Wellbeing and flexibility are the keys to workplace success

A new poll from BSI claims that employee health and employer flexibility are key elements to harness a future age-diverse workforce. Evolving Together: Flourishing in the age-diverse workforce considers how today’s business leaders think businesses and policymakers can respond to demographic changes to enable individuals to thrive and organizations to grow as greater numbers work beyond the age of 65.

Alongside appetite for support for long-term health and for greater flexibility, it suggests that business leaders want government support to create the conditions needed to attract, train and retain age-diverse talent and experience – through tax benefits or other financial incentives. Asked to rank priorities for policy action respondents backed tax breaks to encourage employers to invest in employee health and well-being. They also prioritized financial incentives to encourage them to diversify the talent pool by recruiting older people or investing in retraining (2/13), and subsidies for employing workers of different ages (5/13). There was, however, limited appetite for governments to formally raise the retirement age (13/13) or legislate to prohibit age-discrimination (11/13).

Senior professionals from nine countries spanning seven sectors prioritized structural shifts – how, where and when work is done, the economic realities and career pathways, formal policies on leave – over a focus on workplace culture. While health, flexibility, renumeration, skills training and acknowledgement of caring responsibilities were the top six priorities for individuals (see Table 2), being part of an inclusive culture and the provision of diversity, equity, and inclusion (DE&I) training were prioritized by less than a third of respondents globally.

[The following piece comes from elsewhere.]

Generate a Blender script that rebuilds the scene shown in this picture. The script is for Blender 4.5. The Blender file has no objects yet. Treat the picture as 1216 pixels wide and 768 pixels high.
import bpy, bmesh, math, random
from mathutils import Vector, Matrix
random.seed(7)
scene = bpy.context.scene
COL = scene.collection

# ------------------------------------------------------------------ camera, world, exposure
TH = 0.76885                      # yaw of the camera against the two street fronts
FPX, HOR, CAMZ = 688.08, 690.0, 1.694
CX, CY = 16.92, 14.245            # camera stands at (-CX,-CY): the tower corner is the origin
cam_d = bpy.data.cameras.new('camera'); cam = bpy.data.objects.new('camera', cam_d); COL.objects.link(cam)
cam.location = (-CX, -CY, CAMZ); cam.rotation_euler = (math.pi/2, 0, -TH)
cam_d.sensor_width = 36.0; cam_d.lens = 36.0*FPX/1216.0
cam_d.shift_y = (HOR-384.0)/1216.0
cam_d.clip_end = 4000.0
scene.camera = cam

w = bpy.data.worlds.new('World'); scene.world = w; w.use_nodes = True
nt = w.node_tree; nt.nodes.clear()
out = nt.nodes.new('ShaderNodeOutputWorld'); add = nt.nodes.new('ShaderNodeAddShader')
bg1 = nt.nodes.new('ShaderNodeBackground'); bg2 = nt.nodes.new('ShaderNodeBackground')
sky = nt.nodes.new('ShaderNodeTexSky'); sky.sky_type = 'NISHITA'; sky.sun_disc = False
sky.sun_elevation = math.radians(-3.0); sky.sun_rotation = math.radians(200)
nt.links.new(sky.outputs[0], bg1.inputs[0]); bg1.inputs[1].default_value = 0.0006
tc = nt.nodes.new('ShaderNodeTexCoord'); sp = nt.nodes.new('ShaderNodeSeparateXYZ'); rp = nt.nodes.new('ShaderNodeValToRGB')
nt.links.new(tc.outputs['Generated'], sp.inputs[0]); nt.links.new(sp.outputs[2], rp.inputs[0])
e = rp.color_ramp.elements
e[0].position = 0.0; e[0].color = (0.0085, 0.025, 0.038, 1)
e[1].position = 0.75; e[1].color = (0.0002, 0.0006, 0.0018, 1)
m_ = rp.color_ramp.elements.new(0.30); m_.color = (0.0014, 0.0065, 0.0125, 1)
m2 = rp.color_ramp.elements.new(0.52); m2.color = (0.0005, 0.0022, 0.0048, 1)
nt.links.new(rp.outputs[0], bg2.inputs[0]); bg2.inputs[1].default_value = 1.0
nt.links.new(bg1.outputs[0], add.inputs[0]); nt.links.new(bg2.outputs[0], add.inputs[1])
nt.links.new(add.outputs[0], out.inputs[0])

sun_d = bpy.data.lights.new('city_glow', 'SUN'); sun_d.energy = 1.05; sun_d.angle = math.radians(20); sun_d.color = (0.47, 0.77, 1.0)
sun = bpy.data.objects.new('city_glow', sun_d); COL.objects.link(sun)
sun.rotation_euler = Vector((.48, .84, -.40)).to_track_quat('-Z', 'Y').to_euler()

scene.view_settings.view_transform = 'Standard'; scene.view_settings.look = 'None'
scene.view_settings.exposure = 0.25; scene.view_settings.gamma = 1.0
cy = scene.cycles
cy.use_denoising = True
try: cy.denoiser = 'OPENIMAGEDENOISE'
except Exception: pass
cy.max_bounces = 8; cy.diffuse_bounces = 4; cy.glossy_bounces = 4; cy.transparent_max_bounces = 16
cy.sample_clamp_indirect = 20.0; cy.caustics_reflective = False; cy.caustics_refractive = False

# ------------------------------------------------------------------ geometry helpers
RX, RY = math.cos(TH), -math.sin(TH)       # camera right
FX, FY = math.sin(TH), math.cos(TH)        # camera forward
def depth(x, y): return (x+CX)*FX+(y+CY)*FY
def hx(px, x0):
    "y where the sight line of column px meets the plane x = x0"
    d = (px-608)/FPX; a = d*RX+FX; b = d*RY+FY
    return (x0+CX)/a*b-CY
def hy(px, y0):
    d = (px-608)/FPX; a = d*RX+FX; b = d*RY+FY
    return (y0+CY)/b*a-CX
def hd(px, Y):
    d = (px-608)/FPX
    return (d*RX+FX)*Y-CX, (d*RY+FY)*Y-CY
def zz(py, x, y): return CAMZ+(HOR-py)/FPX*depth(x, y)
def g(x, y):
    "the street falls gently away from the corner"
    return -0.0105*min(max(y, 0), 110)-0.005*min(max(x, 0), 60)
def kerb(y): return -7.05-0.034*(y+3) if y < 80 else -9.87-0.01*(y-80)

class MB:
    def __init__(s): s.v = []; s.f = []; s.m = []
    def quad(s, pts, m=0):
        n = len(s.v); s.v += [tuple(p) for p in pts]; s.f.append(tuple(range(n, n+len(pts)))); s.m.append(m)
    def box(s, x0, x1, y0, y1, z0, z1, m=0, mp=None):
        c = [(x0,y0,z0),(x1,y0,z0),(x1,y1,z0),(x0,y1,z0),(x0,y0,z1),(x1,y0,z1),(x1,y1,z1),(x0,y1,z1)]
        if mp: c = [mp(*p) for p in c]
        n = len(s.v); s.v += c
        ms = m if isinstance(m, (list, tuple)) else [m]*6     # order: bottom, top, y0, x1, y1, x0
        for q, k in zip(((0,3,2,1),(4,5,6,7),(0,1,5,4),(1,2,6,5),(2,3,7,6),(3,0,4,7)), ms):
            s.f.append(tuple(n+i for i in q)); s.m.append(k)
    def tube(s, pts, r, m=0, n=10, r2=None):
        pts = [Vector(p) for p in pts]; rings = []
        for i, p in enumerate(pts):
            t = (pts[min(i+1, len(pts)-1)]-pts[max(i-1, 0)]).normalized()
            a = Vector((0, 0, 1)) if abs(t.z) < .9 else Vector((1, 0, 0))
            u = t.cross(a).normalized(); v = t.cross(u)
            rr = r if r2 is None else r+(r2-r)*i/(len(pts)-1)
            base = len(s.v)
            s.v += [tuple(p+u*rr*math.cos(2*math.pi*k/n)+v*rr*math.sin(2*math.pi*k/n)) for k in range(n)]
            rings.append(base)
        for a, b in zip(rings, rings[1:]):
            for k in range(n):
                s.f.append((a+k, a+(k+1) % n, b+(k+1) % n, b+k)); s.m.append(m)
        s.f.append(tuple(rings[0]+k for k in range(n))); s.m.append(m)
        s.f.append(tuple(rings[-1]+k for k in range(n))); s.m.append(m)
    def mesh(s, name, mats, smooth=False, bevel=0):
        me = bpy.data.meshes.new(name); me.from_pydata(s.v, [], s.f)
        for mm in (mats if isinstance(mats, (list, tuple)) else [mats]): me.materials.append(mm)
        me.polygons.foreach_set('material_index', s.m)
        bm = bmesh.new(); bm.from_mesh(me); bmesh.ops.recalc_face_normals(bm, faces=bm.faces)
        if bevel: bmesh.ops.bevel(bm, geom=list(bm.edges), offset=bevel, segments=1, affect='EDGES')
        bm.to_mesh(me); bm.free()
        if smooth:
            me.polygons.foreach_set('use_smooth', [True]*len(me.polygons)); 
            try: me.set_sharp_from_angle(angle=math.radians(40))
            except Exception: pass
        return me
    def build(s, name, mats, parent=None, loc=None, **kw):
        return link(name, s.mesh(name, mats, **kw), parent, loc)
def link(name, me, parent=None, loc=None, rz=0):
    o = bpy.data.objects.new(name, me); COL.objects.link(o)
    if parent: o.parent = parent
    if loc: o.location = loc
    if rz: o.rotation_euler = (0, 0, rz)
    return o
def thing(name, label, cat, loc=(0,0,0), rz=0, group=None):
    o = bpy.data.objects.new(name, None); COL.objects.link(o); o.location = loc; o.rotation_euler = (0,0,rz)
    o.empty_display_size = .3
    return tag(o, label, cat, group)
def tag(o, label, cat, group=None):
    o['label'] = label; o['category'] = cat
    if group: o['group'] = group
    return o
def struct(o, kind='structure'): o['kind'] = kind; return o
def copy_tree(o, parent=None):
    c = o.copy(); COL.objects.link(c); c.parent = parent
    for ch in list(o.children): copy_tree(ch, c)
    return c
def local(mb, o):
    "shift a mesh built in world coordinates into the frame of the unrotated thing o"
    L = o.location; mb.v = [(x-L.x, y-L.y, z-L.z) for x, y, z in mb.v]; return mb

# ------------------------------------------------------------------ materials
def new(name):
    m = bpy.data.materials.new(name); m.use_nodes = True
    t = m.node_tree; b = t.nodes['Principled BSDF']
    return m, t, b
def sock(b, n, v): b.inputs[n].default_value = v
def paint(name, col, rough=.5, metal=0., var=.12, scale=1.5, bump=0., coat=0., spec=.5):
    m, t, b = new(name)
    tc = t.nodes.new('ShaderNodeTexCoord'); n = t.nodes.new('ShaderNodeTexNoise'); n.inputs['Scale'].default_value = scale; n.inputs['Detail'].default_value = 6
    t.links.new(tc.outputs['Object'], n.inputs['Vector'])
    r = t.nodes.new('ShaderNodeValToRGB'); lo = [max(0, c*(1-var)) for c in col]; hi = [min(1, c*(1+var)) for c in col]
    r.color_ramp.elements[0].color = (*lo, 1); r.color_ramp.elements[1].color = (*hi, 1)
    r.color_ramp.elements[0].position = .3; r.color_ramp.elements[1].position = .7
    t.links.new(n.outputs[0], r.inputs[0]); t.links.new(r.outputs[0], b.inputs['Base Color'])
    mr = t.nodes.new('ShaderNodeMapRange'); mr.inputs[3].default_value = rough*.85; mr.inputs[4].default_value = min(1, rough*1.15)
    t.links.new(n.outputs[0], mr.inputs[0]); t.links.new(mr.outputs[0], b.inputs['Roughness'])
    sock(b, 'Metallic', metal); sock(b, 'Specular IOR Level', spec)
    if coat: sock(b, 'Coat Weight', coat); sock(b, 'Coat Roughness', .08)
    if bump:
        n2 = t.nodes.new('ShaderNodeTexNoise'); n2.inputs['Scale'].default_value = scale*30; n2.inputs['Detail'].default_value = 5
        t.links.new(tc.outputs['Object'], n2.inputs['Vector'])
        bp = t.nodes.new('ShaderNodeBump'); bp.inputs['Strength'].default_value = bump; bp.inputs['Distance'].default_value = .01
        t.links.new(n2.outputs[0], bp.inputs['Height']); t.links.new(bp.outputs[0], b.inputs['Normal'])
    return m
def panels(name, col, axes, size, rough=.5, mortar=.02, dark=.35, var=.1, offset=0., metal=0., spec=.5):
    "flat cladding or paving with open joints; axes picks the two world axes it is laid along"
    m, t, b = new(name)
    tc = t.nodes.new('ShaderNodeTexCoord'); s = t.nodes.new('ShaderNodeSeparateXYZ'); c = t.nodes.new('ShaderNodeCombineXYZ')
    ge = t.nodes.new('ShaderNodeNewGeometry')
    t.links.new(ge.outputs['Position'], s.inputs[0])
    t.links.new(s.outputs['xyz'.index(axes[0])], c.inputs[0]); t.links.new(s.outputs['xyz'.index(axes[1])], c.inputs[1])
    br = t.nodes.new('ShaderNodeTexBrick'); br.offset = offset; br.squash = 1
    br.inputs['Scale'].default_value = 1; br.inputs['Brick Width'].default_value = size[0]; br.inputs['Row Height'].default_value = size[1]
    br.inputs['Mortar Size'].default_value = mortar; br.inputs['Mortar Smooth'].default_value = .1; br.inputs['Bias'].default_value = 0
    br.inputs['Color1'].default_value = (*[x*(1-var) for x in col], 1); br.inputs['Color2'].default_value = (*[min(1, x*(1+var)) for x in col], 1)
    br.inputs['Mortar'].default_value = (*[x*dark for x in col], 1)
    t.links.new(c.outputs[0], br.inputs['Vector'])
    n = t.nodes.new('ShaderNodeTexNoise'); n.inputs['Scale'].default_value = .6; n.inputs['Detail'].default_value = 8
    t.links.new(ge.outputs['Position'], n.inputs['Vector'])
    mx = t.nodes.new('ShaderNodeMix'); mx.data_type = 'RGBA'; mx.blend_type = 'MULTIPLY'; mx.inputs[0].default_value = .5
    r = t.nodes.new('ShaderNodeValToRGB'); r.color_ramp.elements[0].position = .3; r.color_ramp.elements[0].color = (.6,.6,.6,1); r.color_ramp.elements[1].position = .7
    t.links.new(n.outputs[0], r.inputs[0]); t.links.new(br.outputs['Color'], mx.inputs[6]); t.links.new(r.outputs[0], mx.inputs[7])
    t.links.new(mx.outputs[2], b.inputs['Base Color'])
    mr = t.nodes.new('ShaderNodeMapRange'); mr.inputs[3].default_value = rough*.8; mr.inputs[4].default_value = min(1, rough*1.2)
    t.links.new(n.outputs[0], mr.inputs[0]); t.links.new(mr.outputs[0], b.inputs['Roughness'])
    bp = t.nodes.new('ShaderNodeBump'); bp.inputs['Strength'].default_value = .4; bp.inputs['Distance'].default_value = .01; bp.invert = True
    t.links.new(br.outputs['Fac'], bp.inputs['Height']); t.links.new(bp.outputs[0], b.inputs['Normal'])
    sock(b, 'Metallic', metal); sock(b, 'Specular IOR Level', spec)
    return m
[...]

Asked how businesses could make the age-diverse workforce a success, the same was true, indicating that to future-proof their operations they should focus on delivering flexibility (1/14), followed by the provision of support around physical health, psychological and mental wellbeing (2/14), providing opportunities for retraining or returnships (3/14) and formal compassionate and personal leave policies (5/14). Workplace accessibility measures, training staff around diversity and inclusion (9/14), and age-blind recruitment policies (12/14) were all towards the bottom of the priority list (see Table 3).

Overall, responses were similar across markets and sectors, indicating that despite social and cultural differences workers globally have much in common, mostly a united focus on health and mental well-being, showing that working for longer will require a thoughtful, joined-up approach to care.

Notably, women ranked creating an inclusive culture including training staff around diversity and inclusion a top five priority (5/14), whereas men did not (9/14). French respondents placed greater value on delivery of smart cities and communities (5/13), while the built environment sector prioritized a public education campaign to break down stereotypes (6/13).

With the AI transformation gathering pace, respondents identified the value of upskilling people in new tools. They ranked pivotal measures such as providing opportunities for retraining people to new roles throughout their careers or supporting returnships (3/14) and a focus on ensuring people remain challenged (4 /14). This suggests there is a key opportunity to enable experienced workers to remain in the workforce for longer and flourish in the future workplace with skills maintenance and development.